---------- Information shown ----------
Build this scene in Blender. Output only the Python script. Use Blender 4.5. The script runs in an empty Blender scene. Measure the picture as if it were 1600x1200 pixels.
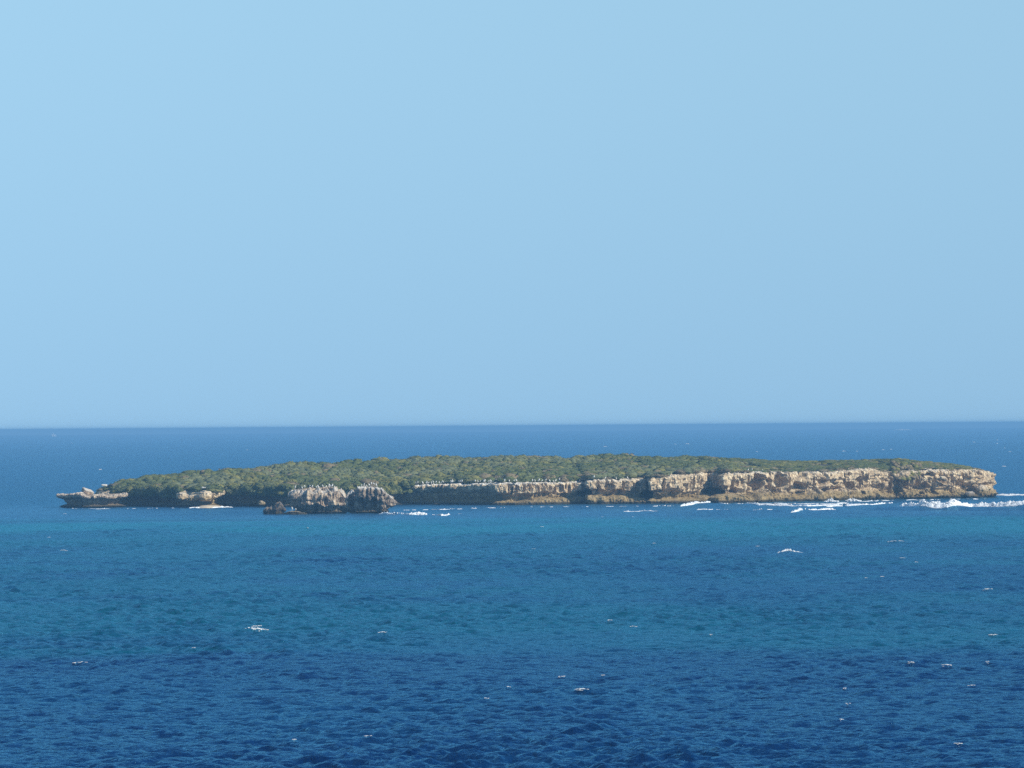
import bpy, math, random
import numpy as np
from mathutils import Matrix, Vector

random.seed(7)
RNG = np.random.default_rng(7)
scene = bpy.context.scene
COL = scene.collection

# ------------------------------------------------------------------ camera
F = 800 / math.tan(math.radians(6.0))     # focal length in photo pixels (1600 wide), 12 degree view
H = 17.8                                  # eye height above the water
ROLL = 0.0075
EYE = 65.8                                # eye level lies this many photo pixels below the picture centre
SEA_R = 16000.0
cam_d = bpy.data.cameras.new("camera")
cam_d.sensor_width = 36.0
cam_d.lens = 18.0 / math.tan(math.radians(6.0))
cam_d.clip_start = 1.0
cam_d.clip_end = 60000.0
cam = bpy.data.objects.new("camera", cam_d)
COL.objects.link(cam)
cam.matrix_world = (Matrix.Translation((0, 0, H))
                    @ Matrix.Rotation(math.pi / 2 + math.atan(EYE / F), 4, 'X')
                    @ Matrix.Rotation(-ROLL, 4, 'Z'))
scene.camera = cam

# ------------------------------------------------------------------ light
SUN_AZ = math.radians(116.0)              # clockwise from +Y (view direction): from the right, a little behind the camera
SUN_EL = math.radians(33.0)
world = bpy.data.worlds.new("World")
scene.world = world
world.use_nodes = True
wn, wl = world.node_tree.nodes, world.node_tree.links
wn.clear()
w_out = wn.new('ShaderNodeOutputWorld')
w_bg = wn.new('ShaderNodeBackground')
w_sky = wn.new('ShaderNodeTexSky')
w_sky.sky_type = 'NISHITA'
w_sky.sun_disc = False
w_sky.sun_elevation = SUN_EL
w_sky.sun_rotation = SUN_AZ
w_sky.altitude = 0
w_sky.air_density = 1.0
w_sky.dust_density = 0.0
w_sky.ozone_density = 3.0
w_tc = wn.new('ShaderNodeTexCoord')
w_sep = wn.new('ShaderNodeSeparateXYZ')
w_com = wn.new('ShaderNodeCombineXYZ')
w_nrm = wn.new('ShaderNodeVectorMath'); w_nrm.operation = 'NORMALIZE'
def w_math(op, a, b):
    n = wn.new('ShaderNodeMath'); n.operation = op
    for i, v in enumerate((a, b)):
        if isinstance(v, (int, float)): n.inputs[i].default_value = v
        else: wl.new(v, n.inputs[i])
    return n.outputs[0]
# even pale blue towards the horizon on every side (no white band): z -> sqrt((z - 0.1)^2 + 0.152^2)
wl.new(w_tc.outputs['Generated'], w_sep.inputs[0])
w_z = w_math('SUBTRACT', w_sep.outputs[2], 0.10)
w_z = w_math('SQRT', w_math('ADD', w_math('MULTIPLY', w_z, w_z), 0.152 ** 2), 0.0)
wl.new(w_sep.outputs[0], w_com.inputs[0]); wl.new(w_sep.outputs[1], w_com.inputs[1]); wl.new(w_z, w_com.inputs[2])
wl.new(w_com.outputs[0], w_nrm.inputs[0])
wl.new(w_nrm.outputs[0], w_sky.inputs['Vector'])
w_mul = wn.new('ShaderNodeMix'); w_mul.data_type = 'RGBA'; w_mul.blend_type = 'MULTIPLY'   # slightly cyan white balance of the whole sky
w_mul.inputs[0].default_value = 1.0
w_mul.inputs[7].default_value = (0.915, 1.0, 0.97, 1)
wl.new(w_sky.outputs['Color'], w_mul.inputs[6])
wl.new(w_mul.outputs[2], w_bg.inputs['Color'])
w_bg.inputs['Strength'].default_value = 0.116
wl.new(w_bg.outputs[0], w_out.inputs['Surface'])

sun_d = bpy.data.lights.new("sun", 'SUN')
sun_d.energy = 4.8
sun_d.angle = math.radians(0.53)
sun_d.color = (1.0, 0.93, 0.80)
sun = bpy.data.objects.new("sun", sun_d)
COL.objects.link(sun)
sd = Vector((math.sin(SUN_AZ) * math.cos(SUN_EL), math.cos(SUN_AZ) * math.cos(SUN_EL), math.sin(SUN_EL)))
sun.rotation_euler = sd.to_track_quat('Z', 'Y').to_euler()
sun.location = (300, 400, 300)

vs = scene.view_settings
vs.view_transform = 'Standard'
vs.look = 'None'
vs.gamma = 1.0
vs.use_curve_mapping = False
vs.exposure = 0.3
scene.cycles.use_denoising = False
scene.cycles.denoiser = 'OPENIMAGEDENOISE'
scene.cycles.denoising_input_passes = 'RGB_ALBEDO_NORMAL'
scene.cycles.denoising_prefilter = 'ACCURATE'
scene.cycles.max_bounces = 5
scene.cycles.sample_clamp_direct = 6.0
scene.cycles.sample_clamp_indirect = 3.0
scene.cycles.volume_bounces = 0
scene.cycles.transparent_max_bounces = 8
scene.cycles.caustics_reflective = False
scene.cycles.caustics_refractive = False

# ------------------------------------------------------------------ helpers
def ray(px, py):
    """photo pixel (1600 x 1200) -> (dx, dz) per metre of depth"""
    dx, dy = px - 800.0, py - 600.0
    c = math.sqrt(1 - ROLL * ROLL)
    return (dx * c - dy * ROLL) / F, -((dy * c + dx * ROLL) - EYE) / F

def at(px, py, D):
    a, b = ray(px, py)
    return Vector((a * D, D, H + b * D))

def on_water(px, py):
    a, b = ray(px, py)
    D = H / -b
    return Vector((a * D, D, 0.0))

def z_of(px, py, D):
    return H + ray(px, py)[1] * D

def px_of(X, D, py=770):
    return 800 + (X / D * F + (py - 600) * ROLL)

def _hash(ix, iy, iz, seed):
    h = (ix.astype(np.int64) * 374761393 + iy.astype(np.int64) * 668265263 + iz.astype(np.int64) * 2147483647 + seed * 974711)
    h = (h ^ (h >> 13)) * 1274126177
    h = h & 0x7fffffff
    h = (h ^ (h >> 16)) & 0xffffff
    return h / float(0xffffff)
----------
_What to produce_: From the first line above through the line containing "from mathutils import Matrix, Vector", copy everything exactly, without the pictures.

_Task solution_:
Build this scene in Blender. Output only the Python script. Use Blender 4.5. The script runs in an empty Blender scene. Measure the picture as if it were 1600x1200 pixels.
import bpy, math, random
import numpy as np
from mathutils import Matrix, Vector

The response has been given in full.